This article is more than 1 year old

Three joins Nokia's music club

Comes with clauses

Mobile operator 3 will become the first UK network to endorse Nokia's troubled music program "Comes With Music", industry sources confirmed today. Reports surfaced yesterday that 3 will offer the bundle with a N95-8GB model phone.

Nokia launched the innovative program this month without the endorsement of the five major mobile networks. So far, Carphone Warehouse is the exclusive Nokia high street presence for Comes With Music.

Comes With Music reportedly bundles "free and unlimited" music downloads with selected Nokia handsets. But actually, it doesn't. Downloads are limited to 120 per year*, and there's an upfront charge of £129.95 at Carphone Warehouse. So it more accurately resembles the Britannia CD club model: pay up front and get some albums.

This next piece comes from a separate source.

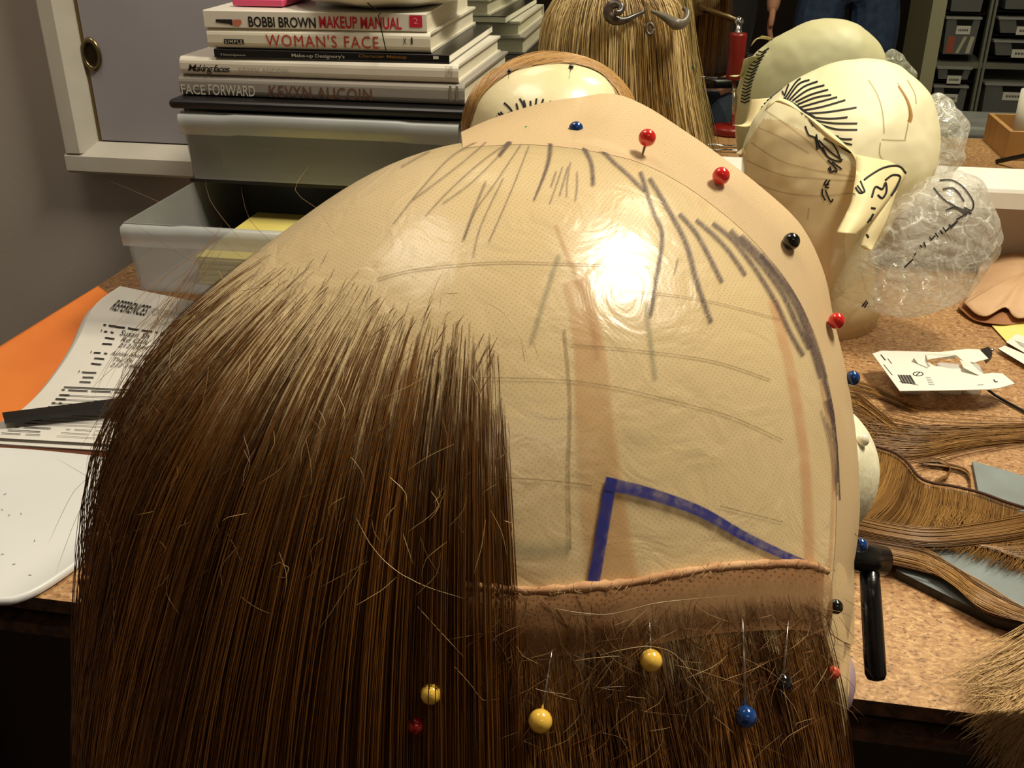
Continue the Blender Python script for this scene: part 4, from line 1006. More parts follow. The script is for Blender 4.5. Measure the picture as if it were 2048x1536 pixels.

Sharp-eyed readers will notice the weasel words in Nokia's press release:

"Comes With Music offers one year of unlimited access to the entire Nokia Music Store catalogue…"

But access to the Store is not the same as unlimited downloads, of course. Asked about this, Nokia's EVP of entertainment Tero Ojanpera repeated that unlimited meant unlimited access, not downloads.

The reason? Last year Nokia was mugged by Universal Music, the first major to sign up to CWM, and the biggest record label in the world. The deal left Nokia with unlimited liabilities over a certain number of downloads per month. Once bitten, twice more careful.

The move doesn't augur a change in Three's recent strategic shift to promoting practical communications over entertainment. When the Hutch-owned network launched it plugged its movie and sport features. Today it wants you to use Skype and IM.

The Britannia Music Club went titsup last year. ®

* Footnote: Carphone's PR firm Freud dispute reports of the 120 annual limit, telling us that "downloads are unlimited for the first year and after that year you can continue to keep everything that you downloaded indefinitely." However, Carphone doesn't police usage - Nokia does. And the terms of the "acceptable use policy" state that Nokia in cases of "... abusive or excessive downloading, Nokia may contact you and ask you to moderate your usage. If you fail to comply with such a request, Nokia reserves the right to restrict or terminate your use of the Service."

In a statement, Nokia says: ""Comes With Music means that when you buy a Nokia Comes With Music edition device like the Nokia 5310, you get unlimited access to the millions of tracks in the Nokia Music catalogue and once downloaded, they are yours to keep. Once you have bought a Nokia Comes With Music device, there is no per track cost for these unlimited downloads and no maximum of 120 tracks per year as referenced in your story".